Partout désormais le Parti communiste déploie une politique culturelle destinée à attirer les professions intellectuelles. Elle participe et crée la dynamique de l’Union de la gauche qui se construit parallèlement. Une partie non négligeable des nouveaux adhérents des années 1970 appartient aux classes moyennes et aux fractions intellectuelles.
La revue destinée aux intellectuels communistes et faite par eux, la Nouvelle Critique voit sa formule et son équipe renouvelées dans les mois qui suivent le comité central d’Argenteuil.

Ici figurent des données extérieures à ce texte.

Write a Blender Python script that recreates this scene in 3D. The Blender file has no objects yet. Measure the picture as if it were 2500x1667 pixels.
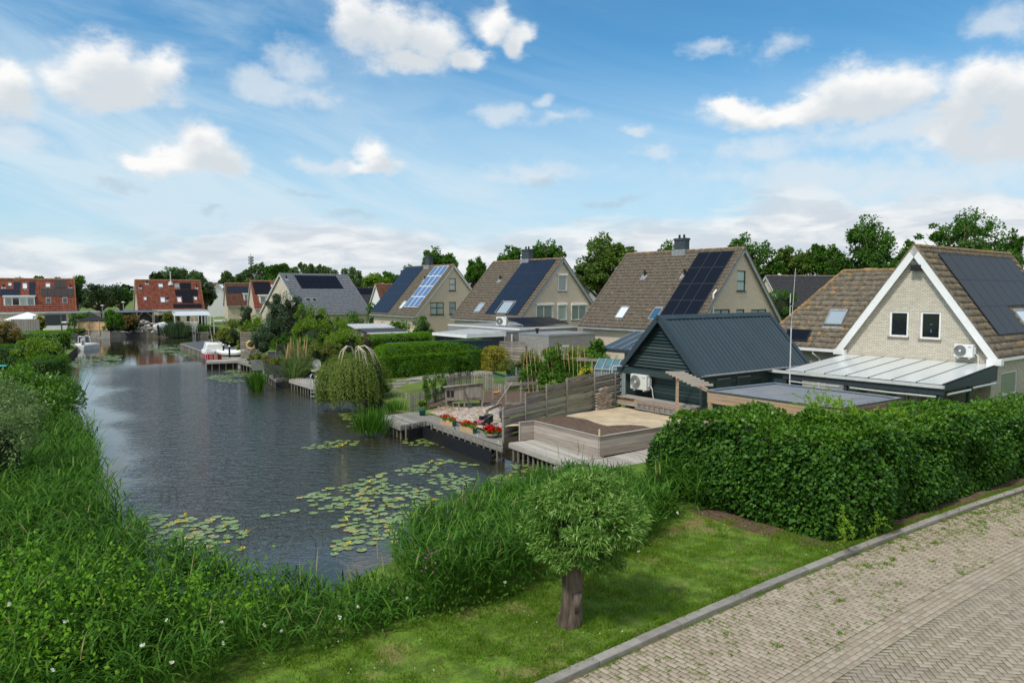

La nouvelle situation est perçue par les intellectuels communistes comme « une politique d’ouverture, d’un Parti moins sclérosé, moins fermé sur lui-même (Jacques De Bonis) ». Militante et communiste, la revue défend dans ses articles les nouveaux choix politiques, la voie française au socialisme, l’Union de la gauche et l’abandon de la dictature du prolétariat. Mais elle demeure aussi initialement une tête chercheuse. Elle noue des contacts avec les milieux non communistes du groupe Tel Quel et des Cahiers du cinéma avec lesquels elle tient deux colloques à Cluny. Elle compte 10 000 abonnés en 1972.
Les Lettres Françaises en revanche disparaissent en 1972, lâchées par le PCF après avoir longuement persisté dans leur soutien à la liberté artistique et politique des intellectuels tchécoslovaques. La dimension critique de leur militantisme condamne également les intellectuels de la Nouvelle Critique. Leur revue est remplacée en 1980. Les libertés octroyées par le comité central d’Argenteuil ne sont alors plus compatibles avec les replis politiques communistes. Dans le cadre d’une politique frontiste de rassemblement en revanche elles ont laissé une latitude inédite aux intellectuels communistes pour exister à la fois politiquement et intellectuellement. Rien d’étonnant, dès lors, que le comité central d’Argenteuil soit resté pour nombreux d’entre eux le souvenir d’un moment heureux.
*Annie Burger-Roussennac est doctorante à l’Université Lyon 2.